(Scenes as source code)
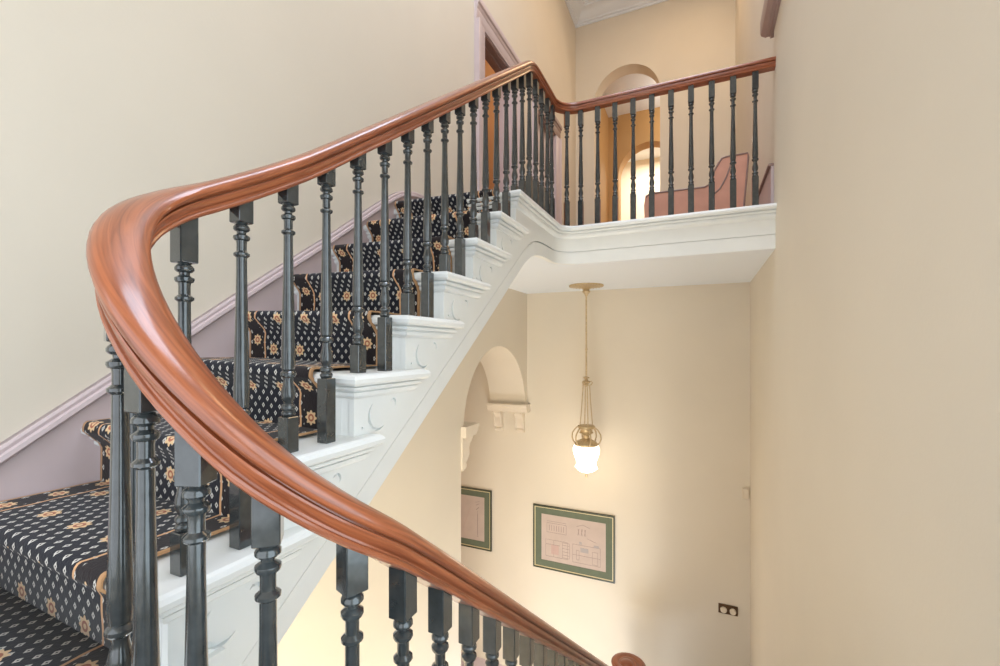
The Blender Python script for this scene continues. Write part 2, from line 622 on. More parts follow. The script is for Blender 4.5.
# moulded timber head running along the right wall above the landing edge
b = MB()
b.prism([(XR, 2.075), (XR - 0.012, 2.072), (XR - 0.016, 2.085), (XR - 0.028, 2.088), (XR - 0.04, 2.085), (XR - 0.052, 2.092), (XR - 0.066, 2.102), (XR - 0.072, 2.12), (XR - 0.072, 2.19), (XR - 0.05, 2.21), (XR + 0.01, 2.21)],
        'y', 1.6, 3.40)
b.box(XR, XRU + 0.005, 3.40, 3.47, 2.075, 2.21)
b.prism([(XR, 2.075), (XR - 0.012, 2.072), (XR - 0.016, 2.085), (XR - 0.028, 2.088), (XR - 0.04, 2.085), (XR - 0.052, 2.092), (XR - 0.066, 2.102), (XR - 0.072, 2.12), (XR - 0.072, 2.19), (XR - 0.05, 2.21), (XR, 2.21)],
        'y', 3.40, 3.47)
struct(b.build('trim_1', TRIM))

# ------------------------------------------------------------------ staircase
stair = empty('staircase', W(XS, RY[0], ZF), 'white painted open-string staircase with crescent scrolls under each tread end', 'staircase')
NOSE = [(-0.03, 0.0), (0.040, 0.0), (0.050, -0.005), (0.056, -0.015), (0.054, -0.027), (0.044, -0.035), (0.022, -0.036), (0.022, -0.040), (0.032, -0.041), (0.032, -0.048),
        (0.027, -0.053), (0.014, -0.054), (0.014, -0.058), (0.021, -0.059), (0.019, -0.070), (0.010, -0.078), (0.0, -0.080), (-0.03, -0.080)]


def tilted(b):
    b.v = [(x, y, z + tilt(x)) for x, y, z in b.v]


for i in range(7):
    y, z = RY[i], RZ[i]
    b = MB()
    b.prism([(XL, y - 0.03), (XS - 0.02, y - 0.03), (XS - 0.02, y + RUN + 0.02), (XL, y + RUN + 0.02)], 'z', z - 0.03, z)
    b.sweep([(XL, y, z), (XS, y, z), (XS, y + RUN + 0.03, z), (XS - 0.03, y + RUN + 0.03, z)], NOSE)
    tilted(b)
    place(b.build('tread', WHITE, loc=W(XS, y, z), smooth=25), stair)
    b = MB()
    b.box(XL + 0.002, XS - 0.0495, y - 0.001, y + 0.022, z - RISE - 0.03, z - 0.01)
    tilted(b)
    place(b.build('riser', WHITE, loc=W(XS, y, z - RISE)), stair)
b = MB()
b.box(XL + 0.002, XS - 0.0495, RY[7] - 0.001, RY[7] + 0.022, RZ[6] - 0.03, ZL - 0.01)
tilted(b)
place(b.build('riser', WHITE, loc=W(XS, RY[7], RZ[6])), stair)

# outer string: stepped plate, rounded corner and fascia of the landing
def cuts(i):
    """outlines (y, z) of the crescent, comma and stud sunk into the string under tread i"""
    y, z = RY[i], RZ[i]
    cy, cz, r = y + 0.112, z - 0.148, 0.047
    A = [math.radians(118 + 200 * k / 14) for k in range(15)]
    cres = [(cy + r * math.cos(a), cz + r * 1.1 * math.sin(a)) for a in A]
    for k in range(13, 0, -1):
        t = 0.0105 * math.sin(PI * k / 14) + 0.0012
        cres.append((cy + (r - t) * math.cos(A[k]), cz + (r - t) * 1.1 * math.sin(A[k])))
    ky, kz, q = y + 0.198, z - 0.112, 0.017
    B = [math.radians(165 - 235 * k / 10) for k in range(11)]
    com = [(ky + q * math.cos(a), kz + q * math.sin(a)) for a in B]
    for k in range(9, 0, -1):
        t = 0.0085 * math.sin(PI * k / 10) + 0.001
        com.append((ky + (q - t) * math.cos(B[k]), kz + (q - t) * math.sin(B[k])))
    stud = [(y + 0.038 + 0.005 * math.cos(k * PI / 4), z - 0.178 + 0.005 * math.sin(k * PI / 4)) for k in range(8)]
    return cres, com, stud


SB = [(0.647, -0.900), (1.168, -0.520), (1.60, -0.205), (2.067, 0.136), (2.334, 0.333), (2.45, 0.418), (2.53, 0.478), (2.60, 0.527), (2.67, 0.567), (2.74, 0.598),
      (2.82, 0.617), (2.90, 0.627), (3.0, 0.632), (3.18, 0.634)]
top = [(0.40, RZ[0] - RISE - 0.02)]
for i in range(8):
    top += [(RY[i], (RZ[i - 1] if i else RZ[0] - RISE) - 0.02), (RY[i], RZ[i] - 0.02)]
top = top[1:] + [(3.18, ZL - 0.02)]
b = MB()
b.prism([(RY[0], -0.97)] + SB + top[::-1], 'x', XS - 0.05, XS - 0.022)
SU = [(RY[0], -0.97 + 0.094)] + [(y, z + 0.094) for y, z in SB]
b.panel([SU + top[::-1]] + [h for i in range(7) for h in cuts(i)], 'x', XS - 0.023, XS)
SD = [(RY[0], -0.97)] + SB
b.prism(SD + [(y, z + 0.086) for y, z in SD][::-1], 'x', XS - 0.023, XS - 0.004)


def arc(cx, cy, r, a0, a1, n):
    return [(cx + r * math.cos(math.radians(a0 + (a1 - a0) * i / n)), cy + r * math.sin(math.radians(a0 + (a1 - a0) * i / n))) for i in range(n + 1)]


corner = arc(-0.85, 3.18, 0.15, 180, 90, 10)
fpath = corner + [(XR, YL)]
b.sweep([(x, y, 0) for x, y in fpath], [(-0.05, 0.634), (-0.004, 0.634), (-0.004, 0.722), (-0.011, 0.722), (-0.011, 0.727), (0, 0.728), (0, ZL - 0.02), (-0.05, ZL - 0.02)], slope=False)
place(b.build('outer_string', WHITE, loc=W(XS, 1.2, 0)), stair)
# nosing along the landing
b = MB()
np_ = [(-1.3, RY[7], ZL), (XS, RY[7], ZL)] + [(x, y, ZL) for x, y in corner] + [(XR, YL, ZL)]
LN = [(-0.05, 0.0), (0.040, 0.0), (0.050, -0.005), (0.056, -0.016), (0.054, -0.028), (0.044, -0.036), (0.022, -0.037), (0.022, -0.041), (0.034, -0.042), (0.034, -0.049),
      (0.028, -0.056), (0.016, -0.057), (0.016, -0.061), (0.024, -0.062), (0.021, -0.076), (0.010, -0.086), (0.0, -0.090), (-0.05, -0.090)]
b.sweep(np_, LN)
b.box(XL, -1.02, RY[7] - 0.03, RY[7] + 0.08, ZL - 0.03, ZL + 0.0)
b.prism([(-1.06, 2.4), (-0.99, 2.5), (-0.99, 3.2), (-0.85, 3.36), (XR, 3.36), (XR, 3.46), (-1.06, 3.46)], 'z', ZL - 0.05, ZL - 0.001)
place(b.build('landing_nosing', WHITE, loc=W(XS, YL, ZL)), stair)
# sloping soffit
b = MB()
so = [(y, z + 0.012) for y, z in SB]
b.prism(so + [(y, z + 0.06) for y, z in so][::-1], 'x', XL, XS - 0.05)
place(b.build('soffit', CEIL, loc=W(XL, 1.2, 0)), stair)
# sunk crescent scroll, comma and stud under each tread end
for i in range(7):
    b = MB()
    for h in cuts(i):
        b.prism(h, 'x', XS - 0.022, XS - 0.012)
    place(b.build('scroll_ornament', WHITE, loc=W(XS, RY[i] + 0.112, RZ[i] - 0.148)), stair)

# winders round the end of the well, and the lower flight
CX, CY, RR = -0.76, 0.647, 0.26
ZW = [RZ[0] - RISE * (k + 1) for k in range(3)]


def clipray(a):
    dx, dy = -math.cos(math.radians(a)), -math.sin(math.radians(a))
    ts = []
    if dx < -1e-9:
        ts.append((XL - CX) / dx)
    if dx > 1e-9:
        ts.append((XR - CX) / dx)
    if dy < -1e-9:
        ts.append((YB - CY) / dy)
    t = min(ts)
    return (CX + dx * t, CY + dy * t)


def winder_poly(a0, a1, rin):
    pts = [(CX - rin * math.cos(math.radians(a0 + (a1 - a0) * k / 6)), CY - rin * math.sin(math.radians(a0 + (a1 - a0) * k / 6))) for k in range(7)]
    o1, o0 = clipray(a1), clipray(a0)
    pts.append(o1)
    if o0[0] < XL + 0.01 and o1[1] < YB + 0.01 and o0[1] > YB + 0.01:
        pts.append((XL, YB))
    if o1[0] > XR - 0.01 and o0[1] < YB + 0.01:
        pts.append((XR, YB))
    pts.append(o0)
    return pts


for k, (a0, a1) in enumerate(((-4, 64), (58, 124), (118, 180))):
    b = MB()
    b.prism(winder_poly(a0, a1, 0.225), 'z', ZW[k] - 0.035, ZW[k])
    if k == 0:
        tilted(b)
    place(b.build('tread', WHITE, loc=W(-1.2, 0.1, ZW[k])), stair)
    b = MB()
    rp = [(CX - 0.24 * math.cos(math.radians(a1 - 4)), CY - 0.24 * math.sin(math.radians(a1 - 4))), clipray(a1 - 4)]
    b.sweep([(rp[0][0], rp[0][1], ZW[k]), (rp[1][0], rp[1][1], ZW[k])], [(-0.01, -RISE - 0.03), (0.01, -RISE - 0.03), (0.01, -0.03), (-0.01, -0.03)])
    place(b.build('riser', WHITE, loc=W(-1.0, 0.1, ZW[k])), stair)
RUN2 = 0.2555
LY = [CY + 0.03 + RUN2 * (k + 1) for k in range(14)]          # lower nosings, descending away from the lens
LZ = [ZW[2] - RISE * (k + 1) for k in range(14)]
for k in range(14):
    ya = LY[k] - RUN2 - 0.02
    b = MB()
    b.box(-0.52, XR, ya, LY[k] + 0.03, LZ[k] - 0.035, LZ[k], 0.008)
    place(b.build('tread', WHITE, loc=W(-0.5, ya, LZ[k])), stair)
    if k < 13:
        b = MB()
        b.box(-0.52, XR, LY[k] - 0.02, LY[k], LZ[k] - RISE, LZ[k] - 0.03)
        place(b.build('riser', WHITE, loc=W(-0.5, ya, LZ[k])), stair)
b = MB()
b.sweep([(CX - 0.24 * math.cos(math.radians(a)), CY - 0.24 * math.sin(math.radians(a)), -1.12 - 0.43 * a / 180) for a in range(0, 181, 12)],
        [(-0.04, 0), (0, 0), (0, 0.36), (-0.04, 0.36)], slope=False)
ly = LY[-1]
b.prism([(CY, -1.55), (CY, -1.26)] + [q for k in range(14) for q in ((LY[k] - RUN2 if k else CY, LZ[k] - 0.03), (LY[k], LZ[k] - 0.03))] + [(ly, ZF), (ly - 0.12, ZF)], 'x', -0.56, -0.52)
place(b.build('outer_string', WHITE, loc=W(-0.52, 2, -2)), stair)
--
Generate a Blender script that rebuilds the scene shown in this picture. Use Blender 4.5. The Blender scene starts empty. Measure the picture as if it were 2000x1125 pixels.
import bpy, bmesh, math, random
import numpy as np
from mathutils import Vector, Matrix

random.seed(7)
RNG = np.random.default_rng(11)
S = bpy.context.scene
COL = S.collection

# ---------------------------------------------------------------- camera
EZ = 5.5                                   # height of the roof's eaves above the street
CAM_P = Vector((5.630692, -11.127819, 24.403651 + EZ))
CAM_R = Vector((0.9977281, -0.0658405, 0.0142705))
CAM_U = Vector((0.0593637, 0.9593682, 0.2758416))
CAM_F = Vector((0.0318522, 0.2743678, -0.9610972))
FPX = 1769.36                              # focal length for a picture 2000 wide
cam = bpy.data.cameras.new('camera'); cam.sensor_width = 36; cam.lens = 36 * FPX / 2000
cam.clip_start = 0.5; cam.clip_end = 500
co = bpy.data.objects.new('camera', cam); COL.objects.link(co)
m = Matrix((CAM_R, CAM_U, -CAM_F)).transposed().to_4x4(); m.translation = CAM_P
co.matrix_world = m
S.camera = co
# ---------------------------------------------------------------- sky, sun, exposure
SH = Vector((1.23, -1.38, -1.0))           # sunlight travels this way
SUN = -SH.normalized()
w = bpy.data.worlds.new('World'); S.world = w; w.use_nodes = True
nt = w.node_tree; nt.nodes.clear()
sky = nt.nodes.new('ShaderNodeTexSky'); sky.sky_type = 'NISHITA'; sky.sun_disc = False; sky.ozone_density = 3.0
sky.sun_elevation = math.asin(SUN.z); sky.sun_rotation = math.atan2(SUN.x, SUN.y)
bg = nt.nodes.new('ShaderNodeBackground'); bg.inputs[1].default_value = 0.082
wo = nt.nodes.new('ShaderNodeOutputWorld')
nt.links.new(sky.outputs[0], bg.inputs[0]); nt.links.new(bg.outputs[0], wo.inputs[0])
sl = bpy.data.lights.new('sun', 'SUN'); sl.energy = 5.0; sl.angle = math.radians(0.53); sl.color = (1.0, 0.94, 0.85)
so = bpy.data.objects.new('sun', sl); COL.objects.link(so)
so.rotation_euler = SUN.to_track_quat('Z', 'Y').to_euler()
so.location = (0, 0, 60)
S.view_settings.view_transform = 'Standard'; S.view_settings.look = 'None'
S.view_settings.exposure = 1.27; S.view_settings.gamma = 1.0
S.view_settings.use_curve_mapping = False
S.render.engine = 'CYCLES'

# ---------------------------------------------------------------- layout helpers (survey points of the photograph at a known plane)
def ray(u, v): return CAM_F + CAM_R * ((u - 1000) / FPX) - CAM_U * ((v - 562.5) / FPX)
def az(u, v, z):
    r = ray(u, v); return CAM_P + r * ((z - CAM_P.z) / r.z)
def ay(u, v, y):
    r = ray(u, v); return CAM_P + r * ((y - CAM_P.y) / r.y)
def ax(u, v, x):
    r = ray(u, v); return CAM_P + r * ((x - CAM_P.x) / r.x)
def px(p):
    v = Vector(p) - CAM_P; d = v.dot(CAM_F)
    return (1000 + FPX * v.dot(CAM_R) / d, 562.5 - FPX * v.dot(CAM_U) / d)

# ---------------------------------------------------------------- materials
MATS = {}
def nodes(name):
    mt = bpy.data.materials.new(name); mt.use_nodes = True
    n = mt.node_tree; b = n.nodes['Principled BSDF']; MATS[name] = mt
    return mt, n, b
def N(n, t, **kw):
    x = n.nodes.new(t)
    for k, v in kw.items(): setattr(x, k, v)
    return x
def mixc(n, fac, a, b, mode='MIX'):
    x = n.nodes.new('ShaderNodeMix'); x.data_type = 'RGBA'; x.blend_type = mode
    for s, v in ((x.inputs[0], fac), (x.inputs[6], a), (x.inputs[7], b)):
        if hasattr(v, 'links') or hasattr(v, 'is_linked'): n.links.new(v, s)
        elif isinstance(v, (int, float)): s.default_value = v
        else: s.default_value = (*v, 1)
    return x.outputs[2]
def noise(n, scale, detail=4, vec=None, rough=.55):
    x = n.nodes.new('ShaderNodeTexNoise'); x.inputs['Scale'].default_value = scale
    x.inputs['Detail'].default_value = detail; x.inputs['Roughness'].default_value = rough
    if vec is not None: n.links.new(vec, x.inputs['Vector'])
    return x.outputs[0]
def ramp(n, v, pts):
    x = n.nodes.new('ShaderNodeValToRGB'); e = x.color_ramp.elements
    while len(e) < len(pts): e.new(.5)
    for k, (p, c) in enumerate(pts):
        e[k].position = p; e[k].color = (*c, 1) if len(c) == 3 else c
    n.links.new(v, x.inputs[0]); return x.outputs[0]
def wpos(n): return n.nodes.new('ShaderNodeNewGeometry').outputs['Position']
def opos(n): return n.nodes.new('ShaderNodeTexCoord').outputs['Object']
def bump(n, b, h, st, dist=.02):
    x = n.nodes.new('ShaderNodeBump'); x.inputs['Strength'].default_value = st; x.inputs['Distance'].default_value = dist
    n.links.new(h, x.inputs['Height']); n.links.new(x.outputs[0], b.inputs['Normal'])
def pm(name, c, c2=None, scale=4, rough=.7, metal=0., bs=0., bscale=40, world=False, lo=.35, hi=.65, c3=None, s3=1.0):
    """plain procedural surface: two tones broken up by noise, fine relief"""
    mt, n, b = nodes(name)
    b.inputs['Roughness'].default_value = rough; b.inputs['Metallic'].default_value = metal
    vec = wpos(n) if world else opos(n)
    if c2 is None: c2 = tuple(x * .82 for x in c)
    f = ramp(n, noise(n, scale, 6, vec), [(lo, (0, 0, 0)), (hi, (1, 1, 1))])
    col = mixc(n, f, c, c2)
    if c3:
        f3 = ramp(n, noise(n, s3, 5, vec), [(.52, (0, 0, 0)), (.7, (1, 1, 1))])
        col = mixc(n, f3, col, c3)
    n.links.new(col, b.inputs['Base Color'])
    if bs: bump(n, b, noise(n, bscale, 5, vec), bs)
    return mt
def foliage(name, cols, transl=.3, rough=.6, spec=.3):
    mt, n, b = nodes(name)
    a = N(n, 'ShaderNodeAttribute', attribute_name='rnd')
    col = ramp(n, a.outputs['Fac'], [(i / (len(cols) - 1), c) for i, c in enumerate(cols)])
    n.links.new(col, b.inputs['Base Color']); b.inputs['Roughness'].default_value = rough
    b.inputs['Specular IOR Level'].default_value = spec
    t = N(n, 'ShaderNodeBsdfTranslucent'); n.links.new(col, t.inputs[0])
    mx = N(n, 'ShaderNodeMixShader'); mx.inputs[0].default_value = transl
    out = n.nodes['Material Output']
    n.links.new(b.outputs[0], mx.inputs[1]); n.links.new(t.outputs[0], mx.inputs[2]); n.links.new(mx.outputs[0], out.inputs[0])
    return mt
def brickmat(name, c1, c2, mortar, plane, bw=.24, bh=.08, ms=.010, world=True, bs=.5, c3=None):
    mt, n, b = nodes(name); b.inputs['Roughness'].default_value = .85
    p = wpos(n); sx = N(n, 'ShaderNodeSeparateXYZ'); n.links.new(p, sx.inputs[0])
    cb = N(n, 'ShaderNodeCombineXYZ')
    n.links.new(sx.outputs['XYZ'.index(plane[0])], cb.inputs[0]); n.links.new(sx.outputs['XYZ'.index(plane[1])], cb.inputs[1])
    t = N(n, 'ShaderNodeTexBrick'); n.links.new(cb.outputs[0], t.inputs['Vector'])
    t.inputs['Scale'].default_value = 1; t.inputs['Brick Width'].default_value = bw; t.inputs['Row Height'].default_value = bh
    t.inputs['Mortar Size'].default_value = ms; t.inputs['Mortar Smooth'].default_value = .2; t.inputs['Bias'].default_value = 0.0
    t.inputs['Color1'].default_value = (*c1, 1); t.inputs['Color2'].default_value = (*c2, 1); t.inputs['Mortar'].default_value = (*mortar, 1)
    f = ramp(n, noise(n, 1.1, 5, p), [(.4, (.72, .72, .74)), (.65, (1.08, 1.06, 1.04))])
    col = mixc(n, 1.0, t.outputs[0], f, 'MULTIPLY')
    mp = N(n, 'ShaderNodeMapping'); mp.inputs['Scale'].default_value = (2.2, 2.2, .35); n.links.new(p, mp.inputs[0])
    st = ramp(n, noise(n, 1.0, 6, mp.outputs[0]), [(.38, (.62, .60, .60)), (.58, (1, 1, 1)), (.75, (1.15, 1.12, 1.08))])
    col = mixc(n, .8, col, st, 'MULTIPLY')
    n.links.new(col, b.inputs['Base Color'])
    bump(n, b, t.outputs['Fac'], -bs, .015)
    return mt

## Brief
Extract exactly and only the span of lines that begins at the line containing "The Blender Python" and ends at the line containing "struct(b.build('trim_1', TRIM))".

## In response
The Blender Python script for this scene continues. Write part 2, from line 622 on. More parts follow. The script is for Blender 4.5.
# moulded timber head running along the right wall above the landing edge
b = MB()
b.prism([(XR, 2.075), (XR - 0.012, 2.072), (XR - 0.016, 2.085), (XR - 0.028, 2.088), (XR - 0.04, 2.085), (XR - 0.052, 2.092), (XR - 0.066, 2.102), (XR - 0.072, 2.12), (XR - 0.072, 2.19), (XR - 0.05, 2.21), (XR + 0.01, 2.21)],
        'y', 1.6, 3.40)
b.box(XR, XRU + 0.005, 3.40, 3.47, 2.075, 2.21)
b.prism([(XR, 2.075), (XR - 0.012, 2.072), (XR - 0.016, 2.085), (XR - 0.028, 2.088), (XR - 0.04, 2.085), (XR - 0.052, 2.092), (XR - 0.066, 2.102), (XR - 0.072, 2.12), (XR - 0.072, 2.19), (XR - 0.05, 2.21), (XR, 2.21)],
        'y', 3.40, 3.47)
struct(b.build('trim_1', TRIM))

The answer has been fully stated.